- **EXERCISE DESCRIPTION**:
Collect from the data below each line with "picture".

- **DATA SECTION**:
....................

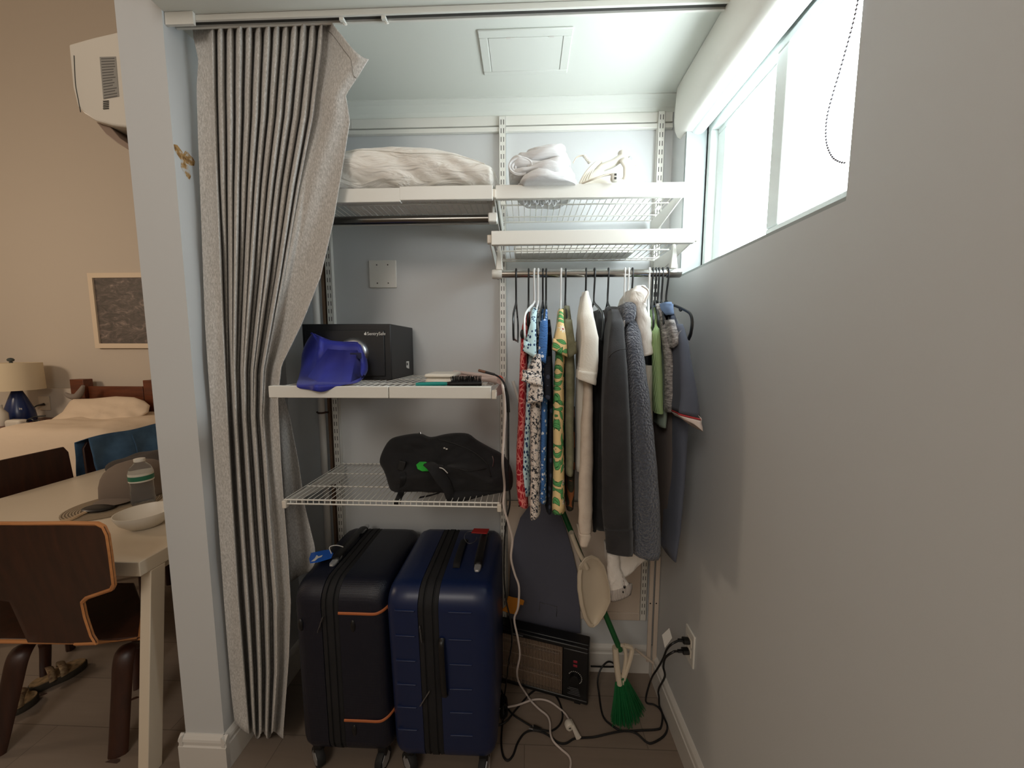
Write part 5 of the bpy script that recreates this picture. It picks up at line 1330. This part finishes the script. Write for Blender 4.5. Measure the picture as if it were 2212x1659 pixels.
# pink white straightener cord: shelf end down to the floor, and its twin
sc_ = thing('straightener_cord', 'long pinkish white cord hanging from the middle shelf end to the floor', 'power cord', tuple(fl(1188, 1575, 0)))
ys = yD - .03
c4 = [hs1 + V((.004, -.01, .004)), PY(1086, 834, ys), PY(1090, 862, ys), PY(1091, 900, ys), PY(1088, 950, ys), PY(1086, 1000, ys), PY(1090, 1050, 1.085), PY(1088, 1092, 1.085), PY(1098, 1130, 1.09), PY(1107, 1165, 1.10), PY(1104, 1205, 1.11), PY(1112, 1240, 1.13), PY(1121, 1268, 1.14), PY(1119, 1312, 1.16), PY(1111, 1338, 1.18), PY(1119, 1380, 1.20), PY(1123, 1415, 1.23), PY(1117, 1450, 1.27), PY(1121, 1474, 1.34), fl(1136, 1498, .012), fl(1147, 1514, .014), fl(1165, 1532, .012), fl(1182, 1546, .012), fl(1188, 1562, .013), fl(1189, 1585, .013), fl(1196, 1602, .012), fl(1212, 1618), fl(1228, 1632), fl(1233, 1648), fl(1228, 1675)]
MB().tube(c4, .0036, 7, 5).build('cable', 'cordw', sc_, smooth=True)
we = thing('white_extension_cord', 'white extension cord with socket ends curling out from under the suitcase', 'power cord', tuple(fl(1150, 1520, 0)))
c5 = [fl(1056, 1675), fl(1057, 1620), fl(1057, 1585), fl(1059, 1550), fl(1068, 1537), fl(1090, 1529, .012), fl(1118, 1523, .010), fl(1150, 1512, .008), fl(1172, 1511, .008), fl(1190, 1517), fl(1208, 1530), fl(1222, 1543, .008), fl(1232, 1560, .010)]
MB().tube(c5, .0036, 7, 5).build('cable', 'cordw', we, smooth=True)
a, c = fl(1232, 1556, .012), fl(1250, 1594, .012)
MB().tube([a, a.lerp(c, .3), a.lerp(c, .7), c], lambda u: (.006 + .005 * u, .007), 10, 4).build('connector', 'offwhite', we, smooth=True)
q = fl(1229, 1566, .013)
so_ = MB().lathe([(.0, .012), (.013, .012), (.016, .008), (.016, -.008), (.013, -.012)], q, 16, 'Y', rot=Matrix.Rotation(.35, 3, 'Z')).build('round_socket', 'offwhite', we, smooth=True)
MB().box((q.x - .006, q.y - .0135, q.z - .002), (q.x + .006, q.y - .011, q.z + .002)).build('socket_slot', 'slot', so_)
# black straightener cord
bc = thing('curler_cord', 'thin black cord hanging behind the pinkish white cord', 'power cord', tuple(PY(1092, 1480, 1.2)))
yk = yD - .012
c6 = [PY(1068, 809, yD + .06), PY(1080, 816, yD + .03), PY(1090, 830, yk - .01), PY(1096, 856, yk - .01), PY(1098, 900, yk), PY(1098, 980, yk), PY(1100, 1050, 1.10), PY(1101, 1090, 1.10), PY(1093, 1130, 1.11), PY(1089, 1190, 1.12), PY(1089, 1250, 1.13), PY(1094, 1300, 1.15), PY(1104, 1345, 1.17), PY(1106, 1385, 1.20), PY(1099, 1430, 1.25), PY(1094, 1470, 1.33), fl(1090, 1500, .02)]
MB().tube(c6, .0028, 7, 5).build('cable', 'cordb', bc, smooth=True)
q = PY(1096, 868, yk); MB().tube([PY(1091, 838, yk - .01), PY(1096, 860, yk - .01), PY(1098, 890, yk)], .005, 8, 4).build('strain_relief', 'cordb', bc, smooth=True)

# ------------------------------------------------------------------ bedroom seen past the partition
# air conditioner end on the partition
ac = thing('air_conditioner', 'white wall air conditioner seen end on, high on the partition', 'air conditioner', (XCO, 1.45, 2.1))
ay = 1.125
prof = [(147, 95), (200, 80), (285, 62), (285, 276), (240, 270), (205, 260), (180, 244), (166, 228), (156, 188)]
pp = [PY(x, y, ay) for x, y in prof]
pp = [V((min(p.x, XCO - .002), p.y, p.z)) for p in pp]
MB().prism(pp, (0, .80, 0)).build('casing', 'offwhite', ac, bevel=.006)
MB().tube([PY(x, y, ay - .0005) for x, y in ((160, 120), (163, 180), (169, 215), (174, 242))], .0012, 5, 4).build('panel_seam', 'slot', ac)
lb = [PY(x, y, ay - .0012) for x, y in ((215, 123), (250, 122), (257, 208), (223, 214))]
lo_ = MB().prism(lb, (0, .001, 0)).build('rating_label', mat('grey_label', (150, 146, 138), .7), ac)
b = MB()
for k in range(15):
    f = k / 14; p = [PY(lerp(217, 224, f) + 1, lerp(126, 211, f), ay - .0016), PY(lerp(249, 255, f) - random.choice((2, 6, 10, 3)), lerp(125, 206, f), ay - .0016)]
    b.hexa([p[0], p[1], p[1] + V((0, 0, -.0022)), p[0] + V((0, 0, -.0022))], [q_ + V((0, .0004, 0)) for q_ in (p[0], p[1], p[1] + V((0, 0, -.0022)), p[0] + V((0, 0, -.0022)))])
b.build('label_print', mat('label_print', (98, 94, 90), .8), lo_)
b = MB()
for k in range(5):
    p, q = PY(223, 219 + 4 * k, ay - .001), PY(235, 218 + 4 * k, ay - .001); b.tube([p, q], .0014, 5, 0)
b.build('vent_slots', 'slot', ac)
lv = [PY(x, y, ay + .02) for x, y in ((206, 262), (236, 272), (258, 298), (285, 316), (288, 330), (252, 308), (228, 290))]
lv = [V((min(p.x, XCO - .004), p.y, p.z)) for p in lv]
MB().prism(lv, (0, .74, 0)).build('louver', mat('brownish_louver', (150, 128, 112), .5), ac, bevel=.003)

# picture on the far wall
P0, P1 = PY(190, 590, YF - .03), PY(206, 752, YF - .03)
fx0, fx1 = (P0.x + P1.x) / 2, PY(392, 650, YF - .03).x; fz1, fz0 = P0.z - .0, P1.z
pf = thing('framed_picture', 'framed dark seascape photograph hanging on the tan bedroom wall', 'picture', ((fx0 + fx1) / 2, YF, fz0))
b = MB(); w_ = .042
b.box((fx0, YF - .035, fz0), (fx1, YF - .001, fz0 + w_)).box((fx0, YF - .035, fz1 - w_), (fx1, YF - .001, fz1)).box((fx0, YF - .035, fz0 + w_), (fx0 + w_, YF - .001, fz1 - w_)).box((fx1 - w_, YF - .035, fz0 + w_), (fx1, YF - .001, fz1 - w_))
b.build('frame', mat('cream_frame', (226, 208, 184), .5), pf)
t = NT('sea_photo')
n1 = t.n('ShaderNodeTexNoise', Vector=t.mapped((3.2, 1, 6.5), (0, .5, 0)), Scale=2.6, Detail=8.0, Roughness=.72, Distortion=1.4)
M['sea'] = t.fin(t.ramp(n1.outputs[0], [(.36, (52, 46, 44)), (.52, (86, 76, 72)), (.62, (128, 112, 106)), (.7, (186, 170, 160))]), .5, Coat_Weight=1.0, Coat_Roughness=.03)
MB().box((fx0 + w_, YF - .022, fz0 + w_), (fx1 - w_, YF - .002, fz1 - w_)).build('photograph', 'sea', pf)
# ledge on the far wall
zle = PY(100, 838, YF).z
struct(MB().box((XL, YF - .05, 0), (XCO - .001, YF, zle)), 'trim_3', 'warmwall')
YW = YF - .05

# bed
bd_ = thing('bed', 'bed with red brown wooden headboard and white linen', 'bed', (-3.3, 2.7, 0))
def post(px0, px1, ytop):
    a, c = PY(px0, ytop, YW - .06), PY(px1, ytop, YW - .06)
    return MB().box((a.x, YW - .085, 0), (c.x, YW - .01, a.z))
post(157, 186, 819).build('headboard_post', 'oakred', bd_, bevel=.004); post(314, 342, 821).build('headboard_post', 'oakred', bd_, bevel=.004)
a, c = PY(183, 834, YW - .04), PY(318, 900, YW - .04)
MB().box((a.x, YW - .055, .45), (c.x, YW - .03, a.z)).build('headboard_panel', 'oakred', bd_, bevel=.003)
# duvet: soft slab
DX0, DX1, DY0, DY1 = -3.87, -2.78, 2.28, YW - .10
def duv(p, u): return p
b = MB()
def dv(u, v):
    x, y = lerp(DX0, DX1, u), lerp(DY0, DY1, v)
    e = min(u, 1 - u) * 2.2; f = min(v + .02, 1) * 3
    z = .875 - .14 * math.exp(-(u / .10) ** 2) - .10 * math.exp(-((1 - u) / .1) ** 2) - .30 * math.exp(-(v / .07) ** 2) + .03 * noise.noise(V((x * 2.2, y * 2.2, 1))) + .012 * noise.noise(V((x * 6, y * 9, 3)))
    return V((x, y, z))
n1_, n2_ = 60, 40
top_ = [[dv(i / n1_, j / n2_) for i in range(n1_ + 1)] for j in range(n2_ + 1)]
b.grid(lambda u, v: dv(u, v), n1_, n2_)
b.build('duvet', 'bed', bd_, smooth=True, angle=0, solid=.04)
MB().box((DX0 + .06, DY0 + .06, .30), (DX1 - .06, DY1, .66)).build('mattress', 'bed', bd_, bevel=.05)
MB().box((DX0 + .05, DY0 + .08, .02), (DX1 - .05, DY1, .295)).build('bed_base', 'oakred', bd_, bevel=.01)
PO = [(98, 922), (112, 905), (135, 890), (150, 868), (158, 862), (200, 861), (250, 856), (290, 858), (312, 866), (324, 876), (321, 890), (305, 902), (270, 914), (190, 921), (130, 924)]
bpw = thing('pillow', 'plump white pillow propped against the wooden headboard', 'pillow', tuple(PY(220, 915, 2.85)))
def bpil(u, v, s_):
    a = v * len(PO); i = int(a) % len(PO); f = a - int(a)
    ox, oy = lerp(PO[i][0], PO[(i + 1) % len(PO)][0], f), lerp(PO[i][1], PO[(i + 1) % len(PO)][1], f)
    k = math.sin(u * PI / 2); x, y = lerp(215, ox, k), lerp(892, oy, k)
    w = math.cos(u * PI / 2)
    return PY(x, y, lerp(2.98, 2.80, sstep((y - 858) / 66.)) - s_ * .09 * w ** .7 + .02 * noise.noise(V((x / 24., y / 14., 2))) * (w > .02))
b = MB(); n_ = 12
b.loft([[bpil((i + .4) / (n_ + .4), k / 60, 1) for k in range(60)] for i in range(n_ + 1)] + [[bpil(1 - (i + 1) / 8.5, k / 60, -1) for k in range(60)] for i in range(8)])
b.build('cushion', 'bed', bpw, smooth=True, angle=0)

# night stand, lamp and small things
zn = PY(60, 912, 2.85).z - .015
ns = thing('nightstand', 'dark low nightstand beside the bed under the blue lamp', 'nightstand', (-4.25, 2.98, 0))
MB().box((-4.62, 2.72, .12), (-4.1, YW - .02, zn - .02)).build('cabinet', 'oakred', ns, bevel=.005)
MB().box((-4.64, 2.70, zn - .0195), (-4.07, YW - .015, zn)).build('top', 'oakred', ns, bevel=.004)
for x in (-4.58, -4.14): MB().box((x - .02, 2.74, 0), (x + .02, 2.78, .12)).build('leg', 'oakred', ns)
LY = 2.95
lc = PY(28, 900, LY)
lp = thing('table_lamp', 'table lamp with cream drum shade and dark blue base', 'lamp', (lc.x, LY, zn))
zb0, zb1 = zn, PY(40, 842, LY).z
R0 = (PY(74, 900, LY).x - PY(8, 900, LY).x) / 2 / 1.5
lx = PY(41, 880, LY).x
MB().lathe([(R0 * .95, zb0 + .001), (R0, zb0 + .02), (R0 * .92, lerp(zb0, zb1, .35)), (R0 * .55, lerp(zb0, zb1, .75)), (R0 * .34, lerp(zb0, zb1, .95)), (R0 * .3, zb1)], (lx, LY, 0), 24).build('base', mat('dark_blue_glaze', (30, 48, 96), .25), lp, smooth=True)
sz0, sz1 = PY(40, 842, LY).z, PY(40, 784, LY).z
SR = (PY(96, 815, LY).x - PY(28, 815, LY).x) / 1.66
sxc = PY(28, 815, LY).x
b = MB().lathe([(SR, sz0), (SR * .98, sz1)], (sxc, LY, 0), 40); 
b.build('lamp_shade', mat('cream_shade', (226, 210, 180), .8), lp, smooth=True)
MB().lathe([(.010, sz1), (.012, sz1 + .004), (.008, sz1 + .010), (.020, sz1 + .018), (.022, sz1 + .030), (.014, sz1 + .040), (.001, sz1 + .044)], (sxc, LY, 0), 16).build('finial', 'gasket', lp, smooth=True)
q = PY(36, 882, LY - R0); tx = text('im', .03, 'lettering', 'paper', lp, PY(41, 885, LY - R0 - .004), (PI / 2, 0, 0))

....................

- **RESULT BELOW**:
Write part 5 of the bpy script that recreates this picture. It picks up at line 1330. This part finishes the script. Write for Blender 4.5. Measure the picture as if it were 2212x1659 pixels.
# picture on the far wall
pf = thing('framed_picture', 'framed dark seascape photograph hanging on the tan bedroom wall', 'picture', ((fx0 + fx1) / 2, YF, fz0))